校長室より

大河への道

大河への道 

 「シン・ウルトラマン」に続き、今回も映画「大河への道」の紹介です。落語家の立川志の輔さんが、千葉県香取市にある「伊能忠敬(いのう ただたか)記念館」を訪れて、伊能忠敬が製作した「大日本沿海輿地全図(だいにほんえんかいよちぜんず 輿地というのは地球もしくは世界のことです)」を見て感動して作った創作落語「伊能忠敬物語 大河への道」を原作として製作された、コメディタッチの現代劇でもあり時代劇の映画です。

 生徒の皆さんもそうだと思いますが、私も「大日本沿海輿地全図」は伊能忠敬が製作したとばかり思っていました。しかし伊能忠敬は1818年に74歳で亡くなっており、地図の完成は伊能組の多くの人たちの努力により、その3年後の1921年になりました。伊能忠敬は村の名主を務めた後、隠居していましたが、50歳(その当時の平均寿命を超えている?)から測量や天体観測を学び、地図の製作を始めました。まさに福澤諭吉の言葉にあるような「一身にして二生を経る」という人生です。この地図は現在の宇宙からの人工衛星写真と比べても、ほとんど一致するほどの正確さです。幕末に開国後の1861年にイギリス海軍が、日本沿岸の測量を強行しようとした際、伊能忠敬の地図を見て、その優秀さに驚いて測量を中止したという程の出来映えでした。

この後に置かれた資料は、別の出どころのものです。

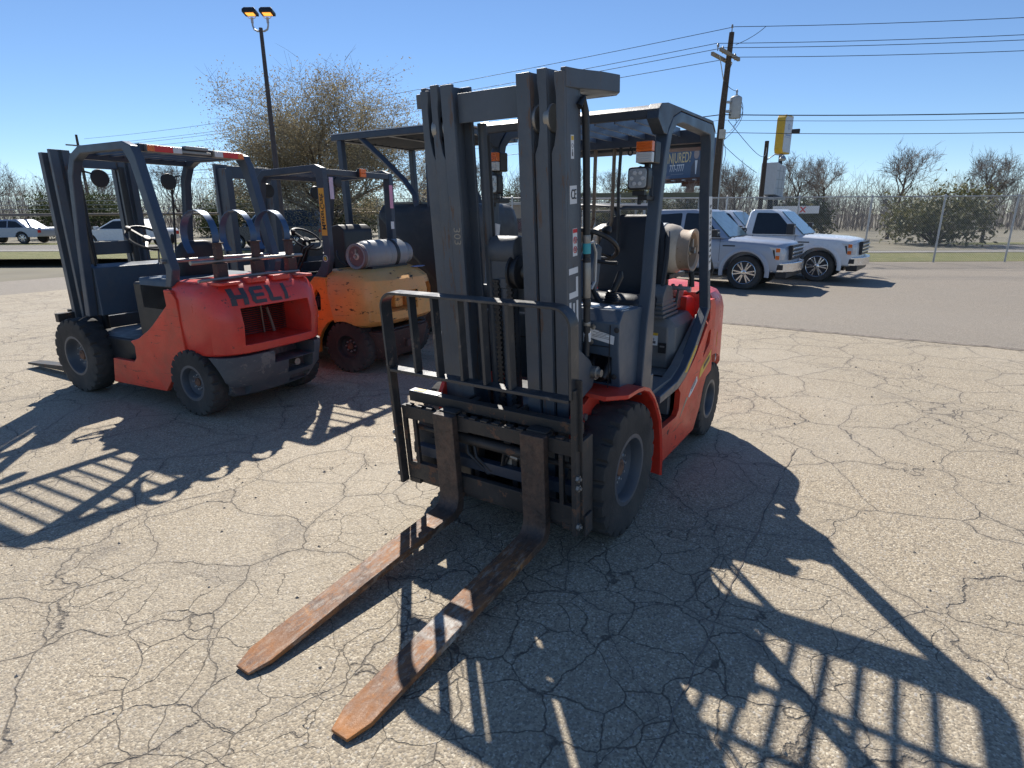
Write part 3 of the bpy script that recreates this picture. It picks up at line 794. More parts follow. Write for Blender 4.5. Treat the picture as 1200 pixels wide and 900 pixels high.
# forks: shank, heel radius, tapering blade with chamfered tip
def fork(y):
    w = .122; x0, x1 = .434, .474; z0 = .126; L = 1.644
    ctr = [] # profile in (x, z): list of (outer, inner) pairs going from shank top to the tip
    prof_t = [(x1, .660), (x1, .24), (x1+.006, .205), (x1+.022, .180), (x1+.05, .168), (x1+.12, .166), (1.10, .158), (1.50, .146), (L, .138)]
    prof_b = [(x0, .660), (x0, .21), (x0+.004, .165), (x0+.022, .138), (x0+.055, .127), (x0+.13, .126), (1.10, .126), (1.50, .126), (L, .127)]
    wd = [w]*8+[w]; mb = MB(); v = []
    n = len(prof_t)
    for (tx, tz), (bx, bz), i in zip(prof_t, prof_b, range(n)):
        hw = w/2
        if i == n-2: hw = w/2
        if i == n-1: hw = .036
        v += [(tx, y-hw, tz), (tx, y+hw, tz), (bx, y+hw, bz), (bx, y-hw, bz)]
    # squarer chamfer: keep full width until just before the tip
    k = (n-2)*4
    for j, xx in ((0, 1.565), (1, 1.565), (2, 1.565), (3, 1.565)):
        a = v[k+j]; v[k+j] = (xx, a[1], a[2]-(.002 if j < 2 else 0))
    f = [(i*4+m_, i*4+(m_+1) % 4, (i+1)*4+(m_+1) % 4, (i+1)*4+m_) for i in range(n-1) for m_ in range(4)]+[(3,2,1,0), tuple(range(4*n-4, 4*n))]
    mb.add(v, f)
    o = mast_part(mb, 'fork', FORK, bevel=.004, smooth=35)
    q = MB(); q.prism([(.380,.628), (.394,.628), (.394,.656), (.4335,.656), (.4335,.668), (.380,.668)], 'y', y-.05, y+.05); build(q, 'hook', CARR, o, bevel=.003)
    q = MB(); q.box(.378, .4335, y-.048, y+.048, .20, .233); build(q, 'lower_hook', CARR, o, bevel=.003)
    return o
f1 = fork(-.190); f1['label'] = 'right-hand rusty fork with an orange blade'
f2 = fork(.308); f2['label'] = 'left-hand rusty fork with the pale worn patch'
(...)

 さて、映画の方は中井貴一、松山ケンイチ、北川景子その他の俳優達が、令和の今の時代と、江戸時代に伊能忠敬が亡くなってから地図を完成する時代との一人二役で物語が進みます。笑いあり、涙ありの素晴らしい作品になっています。チョイ役(と言うと怒られそうですが)で出てくる俳優さん達も、素晴らしい活躍でした。いやー、映画って本当に絵画のようで、大河ドラマになるような名画が多いですね。